### Exercise instructions
Retype the whole listing verbatim and keep the pictures out of it.

(Scripts that build scenes)
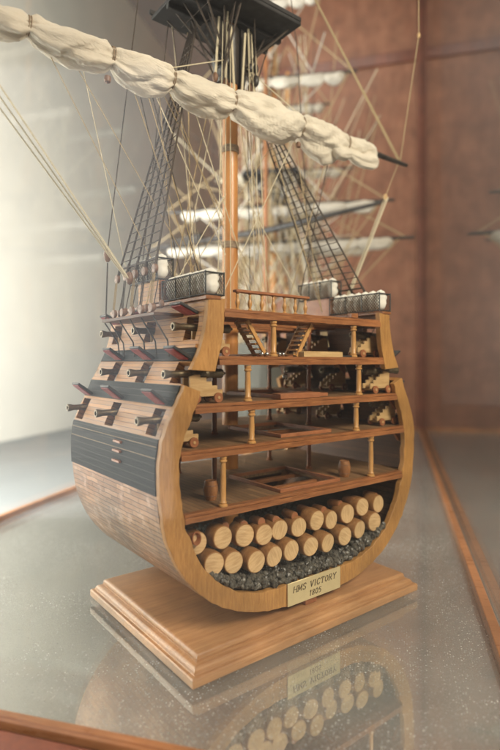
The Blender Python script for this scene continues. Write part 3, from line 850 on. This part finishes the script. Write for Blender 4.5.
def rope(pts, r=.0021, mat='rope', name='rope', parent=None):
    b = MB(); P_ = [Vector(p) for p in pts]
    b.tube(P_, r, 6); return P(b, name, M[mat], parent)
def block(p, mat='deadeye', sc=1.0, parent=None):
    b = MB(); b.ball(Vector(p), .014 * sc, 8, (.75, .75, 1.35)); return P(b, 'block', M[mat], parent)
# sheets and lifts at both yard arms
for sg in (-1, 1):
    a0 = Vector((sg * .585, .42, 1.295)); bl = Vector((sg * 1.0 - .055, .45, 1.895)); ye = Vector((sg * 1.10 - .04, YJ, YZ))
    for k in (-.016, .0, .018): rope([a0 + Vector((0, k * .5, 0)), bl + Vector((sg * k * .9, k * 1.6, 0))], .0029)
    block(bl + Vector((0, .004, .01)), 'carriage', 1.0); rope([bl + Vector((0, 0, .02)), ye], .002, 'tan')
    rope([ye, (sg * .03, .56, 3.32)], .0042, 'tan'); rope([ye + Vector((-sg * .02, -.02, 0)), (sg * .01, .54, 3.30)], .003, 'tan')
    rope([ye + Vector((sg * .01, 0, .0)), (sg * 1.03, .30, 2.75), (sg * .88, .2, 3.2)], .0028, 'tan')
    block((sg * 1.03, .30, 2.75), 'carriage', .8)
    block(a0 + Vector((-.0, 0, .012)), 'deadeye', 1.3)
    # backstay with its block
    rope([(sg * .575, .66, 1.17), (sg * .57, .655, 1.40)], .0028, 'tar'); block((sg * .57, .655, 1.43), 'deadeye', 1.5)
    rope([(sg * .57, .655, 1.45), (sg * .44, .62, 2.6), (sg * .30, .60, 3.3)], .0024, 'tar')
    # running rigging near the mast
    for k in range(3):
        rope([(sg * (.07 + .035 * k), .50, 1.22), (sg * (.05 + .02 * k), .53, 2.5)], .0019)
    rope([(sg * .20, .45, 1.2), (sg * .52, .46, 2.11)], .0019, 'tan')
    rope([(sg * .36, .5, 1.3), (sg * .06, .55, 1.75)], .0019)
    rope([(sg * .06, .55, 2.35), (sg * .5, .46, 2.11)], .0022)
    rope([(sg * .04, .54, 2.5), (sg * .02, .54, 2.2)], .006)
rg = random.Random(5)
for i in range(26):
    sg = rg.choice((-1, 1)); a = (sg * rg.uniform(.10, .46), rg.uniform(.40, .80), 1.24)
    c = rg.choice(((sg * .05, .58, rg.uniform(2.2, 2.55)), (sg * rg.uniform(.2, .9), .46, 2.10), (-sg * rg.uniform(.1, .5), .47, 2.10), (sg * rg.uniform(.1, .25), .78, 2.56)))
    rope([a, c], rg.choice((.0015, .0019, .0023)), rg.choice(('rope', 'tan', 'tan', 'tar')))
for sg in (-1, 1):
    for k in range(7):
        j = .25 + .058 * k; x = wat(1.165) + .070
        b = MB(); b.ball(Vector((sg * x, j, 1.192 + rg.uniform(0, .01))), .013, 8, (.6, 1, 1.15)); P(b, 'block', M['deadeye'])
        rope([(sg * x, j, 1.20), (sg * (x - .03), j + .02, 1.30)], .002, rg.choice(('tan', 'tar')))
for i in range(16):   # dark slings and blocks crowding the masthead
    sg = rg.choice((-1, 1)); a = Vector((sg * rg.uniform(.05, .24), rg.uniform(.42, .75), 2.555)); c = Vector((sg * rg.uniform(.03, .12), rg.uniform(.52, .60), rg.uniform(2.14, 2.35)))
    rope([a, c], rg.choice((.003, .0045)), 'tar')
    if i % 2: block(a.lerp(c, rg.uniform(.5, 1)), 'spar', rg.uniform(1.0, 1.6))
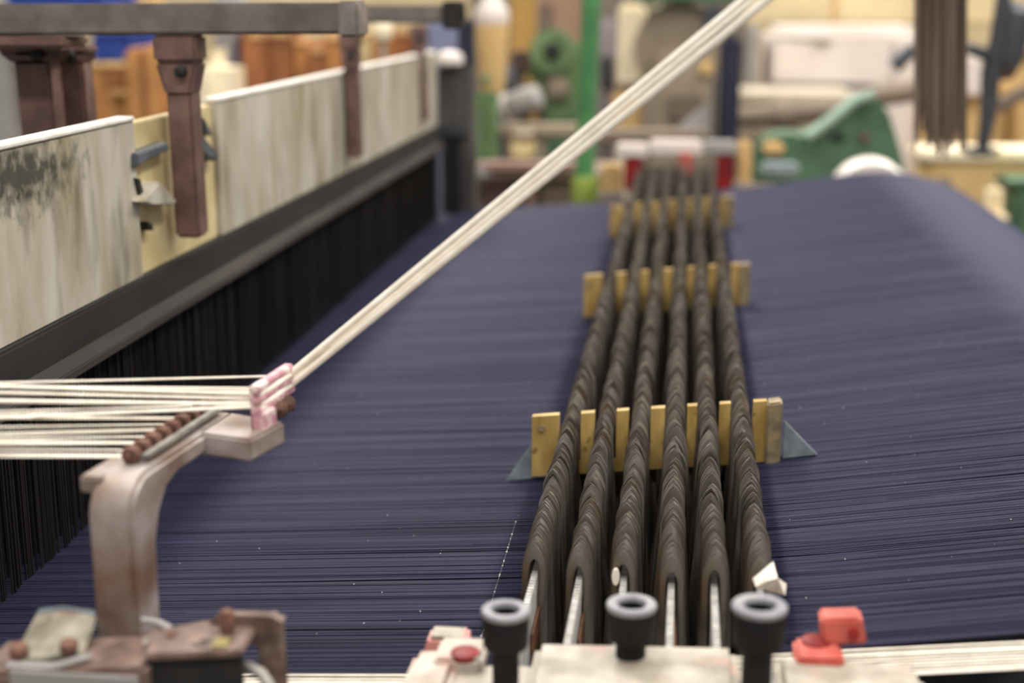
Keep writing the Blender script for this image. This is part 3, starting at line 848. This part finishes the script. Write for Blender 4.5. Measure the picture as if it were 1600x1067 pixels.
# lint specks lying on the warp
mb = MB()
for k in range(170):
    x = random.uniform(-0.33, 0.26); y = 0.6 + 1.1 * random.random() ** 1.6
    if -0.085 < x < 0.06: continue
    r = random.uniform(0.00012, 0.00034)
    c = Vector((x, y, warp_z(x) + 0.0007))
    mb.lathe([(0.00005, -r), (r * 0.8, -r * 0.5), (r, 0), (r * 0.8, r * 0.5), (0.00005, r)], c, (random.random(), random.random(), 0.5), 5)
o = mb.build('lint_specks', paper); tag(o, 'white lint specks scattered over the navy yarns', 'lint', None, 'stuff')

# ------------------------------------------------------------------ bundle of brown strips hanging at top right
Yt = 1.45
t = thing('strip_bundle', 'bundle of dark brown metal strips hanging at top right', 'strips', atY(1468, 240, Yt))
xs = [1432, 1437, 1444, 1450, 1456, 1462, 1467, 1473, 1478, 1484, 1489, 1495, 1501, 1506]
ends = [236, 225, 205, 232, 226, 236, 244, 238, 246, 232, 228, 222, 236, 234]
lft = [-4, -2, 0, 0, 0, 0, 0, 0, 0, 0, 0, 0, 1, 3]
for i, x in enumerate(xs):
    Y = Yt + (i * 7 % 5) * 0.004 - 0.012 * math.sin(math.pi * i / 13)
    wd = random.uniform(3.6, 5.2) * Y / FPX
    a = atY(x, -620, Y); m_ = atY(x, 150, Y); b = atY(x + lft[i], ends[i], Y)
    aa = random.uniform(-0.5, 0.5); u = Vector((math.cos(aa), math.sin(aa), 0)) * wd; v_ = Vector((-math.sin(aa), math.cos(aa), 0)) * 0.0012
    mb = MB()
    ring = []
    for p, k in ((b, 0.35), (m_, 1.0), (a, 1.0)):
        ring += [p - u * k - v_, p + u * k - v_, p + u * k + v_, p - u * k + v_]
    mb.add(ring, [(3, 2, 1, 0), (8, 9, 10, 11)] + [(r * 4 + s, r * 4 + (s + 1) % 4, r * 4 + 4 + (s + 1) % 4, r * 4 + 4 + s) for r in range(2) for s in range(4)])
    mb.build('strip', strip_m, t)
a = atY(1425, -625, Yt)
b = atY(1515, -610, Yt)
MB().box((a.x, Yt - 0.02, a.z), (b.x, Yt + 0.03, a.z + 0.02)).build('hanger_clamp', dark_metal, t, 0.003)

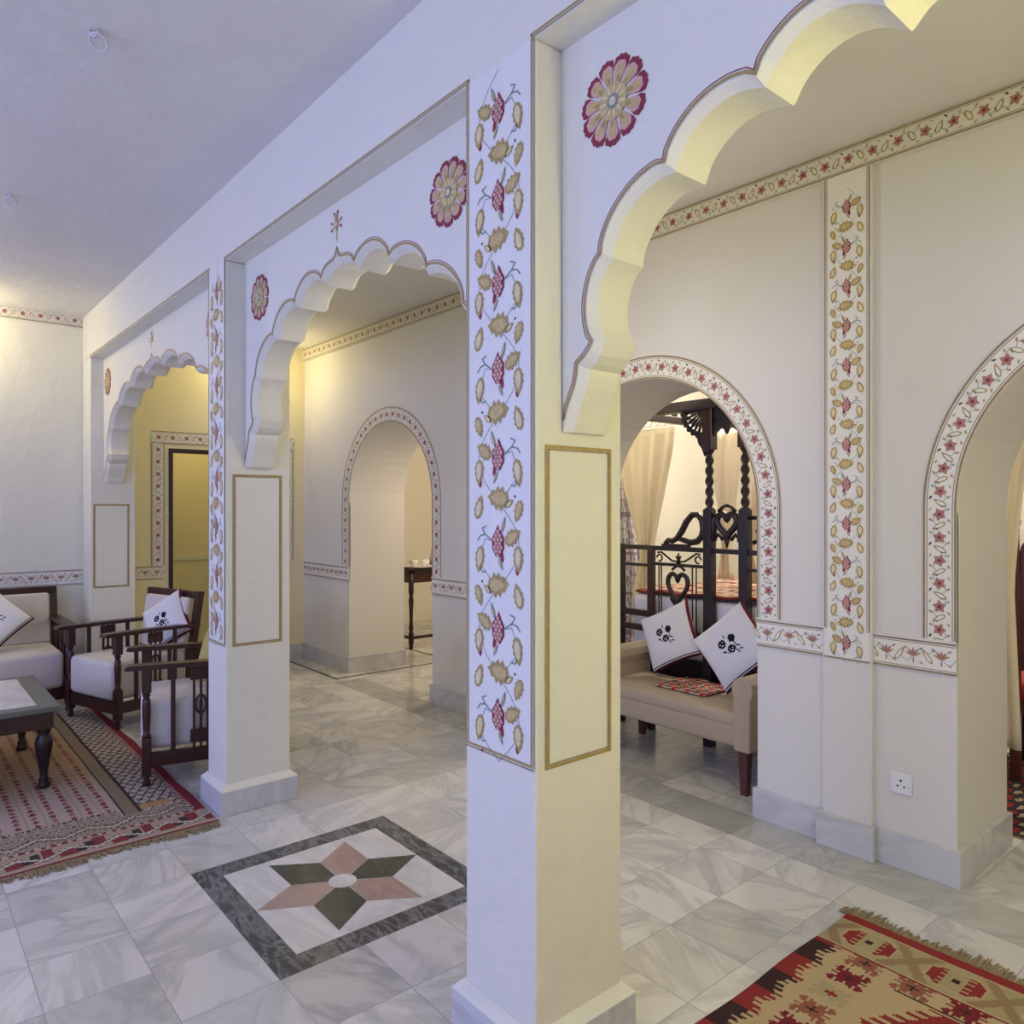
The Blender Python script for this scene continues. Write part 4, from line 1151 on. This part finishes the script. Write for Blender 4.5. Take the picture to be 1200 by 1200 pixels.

### Finished answer
The Blender Python script for this scene continues. Write part 3, from line 850 on. This part finishes the script. Write for Blender 4.5.
def rope(pts, r=.0021, mat='rope', name='rope', parent=None):
    b = MB(); P_ = [Vector(p) for p in pts]
    b.tube(P_, r, 6); return P(b, name, M[mat], parent)
def block(p, mat='deadeye', sc=1.0, parent=None):
    b = MB(); b.ball(Vector(p), .014 * sc, 8, (.75, .75, 1.35)); return P(b, 'block', M[mat], parent)
# sheets and lifts at both yard arms
for sg in (-1, 1):
    a0 = Vector((sg * .585, .42, 1.295)); bl = Vector((sg * 1.0 - .055, .45, 1.895)); ye = Vector((sg * 1.10 - .04, YJ, YZ))
    for k in (-.016, .0, .018): rope([a0 + Vector((0, k * .5, 0)), bl + Vector((sg * k * .9, k * 1.6, 0))], .0029)
    block(bl + Vector((0, .004, .01)), 'carriage', 1.0); rope([bl + Vector((0, 0, .02)), ye], .002, 'tan')
    rope([ye, (sg * .03, .56, 3.32)], .0042, 'tan'); rope([ye + Vector((-sg * .02, -.02, 0)), (sg * .01, .54, 3.30)], .003, 'tan')
    rope([ye + Vector((sg * .01, 0, .0)), (sg * 1.03, .30, 2.75), (sg * .88, .2, 3.2)], .0028, 'tan')
    block((sg * 1.03, .30, 2.75), 'carriage', .8)
    block(a0 + Vector((-.0, 0, .012)), 'deadeye', 1.3)
    # backstay with its block
    rope([(sg * .575, .66, 1.17), (sg * .57, .655, 1.40)], .0028, 'tar'); block((sg * .57, .655, 1.43), 'deadeye', 1.5)
    rope([(sg * .57, .655, 1.45), (sg * .44, .62, 2.6), (sg * .30, .60, 3.3)], .0024, 'tar')
    # running rigging near the mast
    for k in range(3):
        rope([(sg * (.07 + .035 * k), .50, 1.22), (sg * (.05 + .02 * k), .53, 2.5)], .0019)
    rope([(sg * .20, .45, 1.2), (sg * .52, .46, 2.11)], .0019, 'tan')
    rope([(sg * .36, .5, 1.3), (sg * .06, .55, 1.75)], .0019)
    rope([(sg * .06, .55, 2.35), (sg * .5, .46, 2.11)], .0022)
    rope([(sg * .04, .54, 2.5), (sg * .02, .54, 2.2)], .006)
rg = random.Random(5)
for i in range(26):
    sg = rg.choice((-1, 1)); a = (sg * rg.uniform(.10, .46), rg.uniform(.40, .80), 1.24)
    c = rg.choice(((sg * .05, .58, rg.uniform(2.2, 2.55)), (sg * rg.uniform(.2, .9), .46, 2.10), (-sg * rg.uniform(.1, .5), .47, 2.10), (sg * rg.uniform(.1, .25), .78, 2.56)))
    rope([a, c], rg.choice((.0015, .0019, .0023)), rg.choice(('rope', 'tan', 'tan', 'tar')))
for sg in (-1, 1):
    for k in range(7):
        j = .25 + .058 * k; x = wat(1.165) + .070
        b = MB(); b.ball(Vector((sg * x, j, 1.192 + rg.uniform(0, .01))), .013, 8, (.6, 1, 1.15)); P(b, 'block', M['deadeye'])
        rope([(sg * x, j, 1.20), (sg * (x - .03), j + .02, 1.30)], .002, rg.choice(('tan', 'tar')))
for i in range(16):   # dark slings and blocks crowding the masthead
    sg = rg.choice((-1, 1)); a = Vector((sg * rg.uniform(.05, .24), rg.uniform(.42, .75), 2.555)); c = Vector((sg * rg.uniform(.03, .12), rg.uniform(.52, .60), rg.uniform(2.14, 2.35)))
    rope([a, c], rg.choice((.003, .0045)), 'tar')
    if i % 2: block(a.lerp(c, rg.uniform(.5, 1)), 'spar', rg.uniform(1.0, 1.6))
Keep writing the Blender script for this image. This is part 3, starting at line 848. This part finishes the script. Write for Blender 4.5. Measure the picture as if it were 1600x1067 pixels.
# lint specks lying on the warp
mb = MB()
for k in range(170):
    x = random.uniform(-0.33, 0.26); y = 0.6 + 1.1 * random.random() ** 1.6
    if -0.085 < x < 0.06: continue
    r = random.uniform(0.00012, 0.00034)
    c = Vector((x, y, warp_z(x) + 0.0007))
    mb.lathe([(0.00005, -r), (r * 0.8, -r * 0.5), (r, 0), (r * 0.8, r * 0.5), (0.00005, r)], c, (random.random(), random.random(), 0.5), 5)
o = mb.build('lint_specks', paper); tag(o, 'white lint specks scattered over the navy yarns', 'lint', None, 'stuff')

# ------------------------------------------------------------------ bundle of brown strips hanging at top right
Yt = 1.45
t = thing('strip_bundle', 'bundle of dark brown metal strips hanging at top right', 'strips', atY(1468, 240, Yt))
xs = [1432, 1437, 1444, 1450, 1456, 1462, 1467, 1473, 1478, 1484, 1489, 1495, 1501, 1506]
ends = [236, 225, 205, 232, 226, 236, 244, 238, 246, 232, 228, 222, 236, 234]
lft = [-4, -2, 0, 0, 0, 0, 0, 0, 0, 0, 0, 0, 1, 3]
for i, x in enumerate(xs):
    Y = Yt + (i * 7 % 5) * 0.004 - 0.012 * math.sin(math.pi * i / 13)
    wd = random.uniform(3.6, 5.2) * Y / FPX
    a = atY(x, -620, Y); m_ = atY(x, 150, Y); b = atY(x + lft[i], ends[i], Y)
    aa = random.uniform(-0.5, 0.5); u = Vector((math.cos(aa), math.sin(aa), 0)) * wd; v_ = Vector((-math.sin(aa), math.cos(aa), 0)) * 0.0012
    mb = MB()
    ring = []
    for p, k in ((b, 0.35), (m_, 1.0), (a, 1.0)):
        ring += [p - u * k - v_, p + u * k - v_, p + u * k + v_, p - u * k + v_]
    mb.add(ring, [(3, 2, 1, 0), (8, 9, 10, 11)] + [(r * 4 + s, r * 4 + (s + 1) % 4, r * 4 + 4 + (s + 1) % 4, r * 4 + 4 + s) for r in range(2) for s in range(4)])
    mb.build('strip', strip_m, t)
a = atY(1425, -625, Yt)
b = atY(1515, -610, Yt)
MB().box((a.x, Yt - 0.02, a.z), (b.x, Yt + 0.03, a.z + 0.02)).build('hanger_clamp', dark_metal, t, 0.003)

The Blender Python script for this scene continues. Write part 4, from line 1151 on. This part finishes the script. Write for Blender 4.5. Take the picture to be 1200 by 1200 pixels.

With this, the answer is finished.